In fact, the challenge is to update the regulations that all the countries of the world have deemed necessary to implement to ensure that everyone has a real voice and can have a say. Of course, the technical world of the Internet allows for many more possibilities. However, we have seen and are seeing more and more that the Internet, as it currently operates, is dominated by a number of large companies that are practically monopolies, and it is these companies that regulate the system.
So, indeed, the great challenge is to update the regulation not to try to keep some kind of dead regulation artificially alive, but rather to modernize the state's way of doing things. The presence of the Internet implies changes in everyone's way of doing things, including those of the state.
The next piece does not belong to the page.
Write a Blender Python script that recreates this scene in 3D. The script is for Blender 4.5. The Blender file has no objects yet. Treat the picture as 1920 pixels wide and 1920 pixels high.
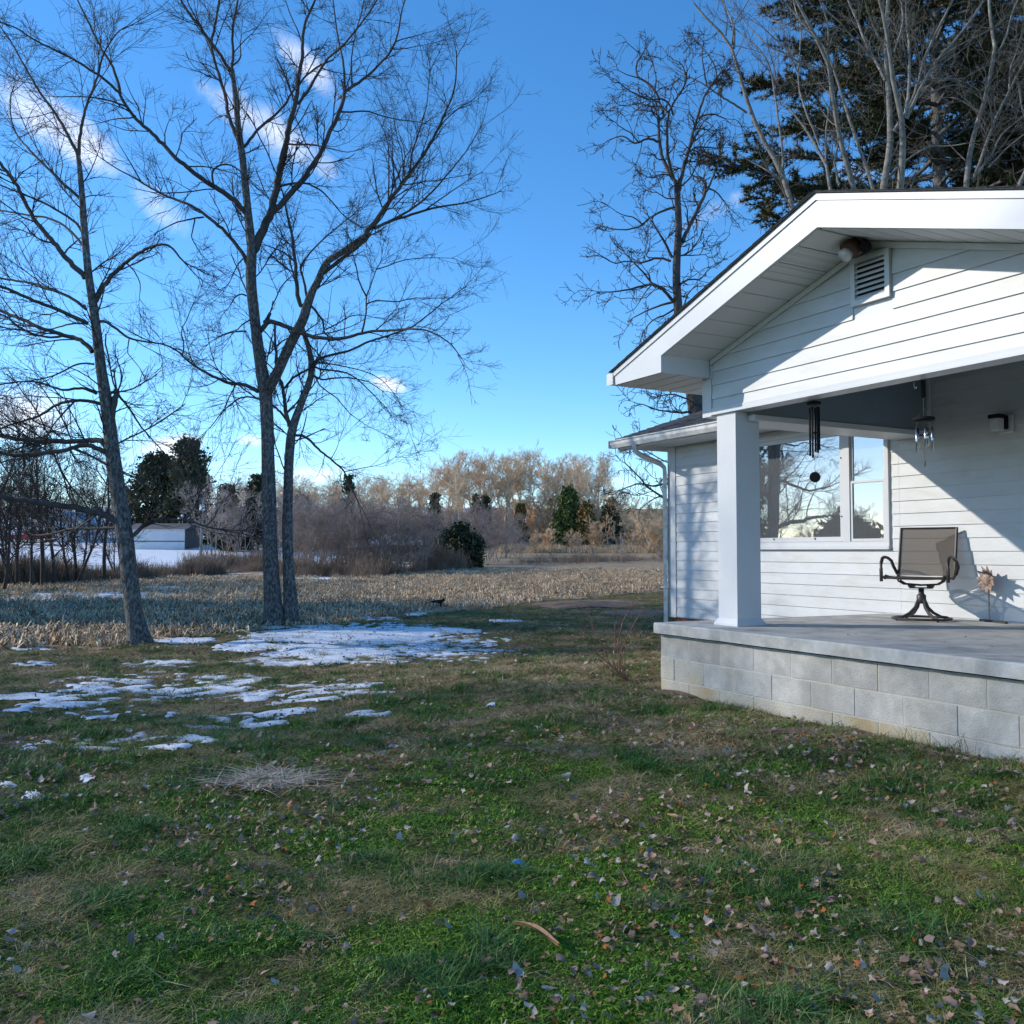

I am among those who believe that Bill C‑11 will have to change the way regulations, particularly through the CRTC, operate to take into account the fact that we have a technological framework that is very different from the one that existed before.
What does not change, however, is the need to ensure the fair operation of this space for exchanges, which has become considerable and impressive. We need to make sure that it continues to work in such a way that Canadians also have a voice.
I think that is how Bill C‑11 should be viewed—not as an attempt to keep an embalmed corpse alive when things are dying. It is quite the opposite. There are opportunities, and we need to make sure the regulatory system works in a way that equips all Canadians to take their place in this different but challenging environment.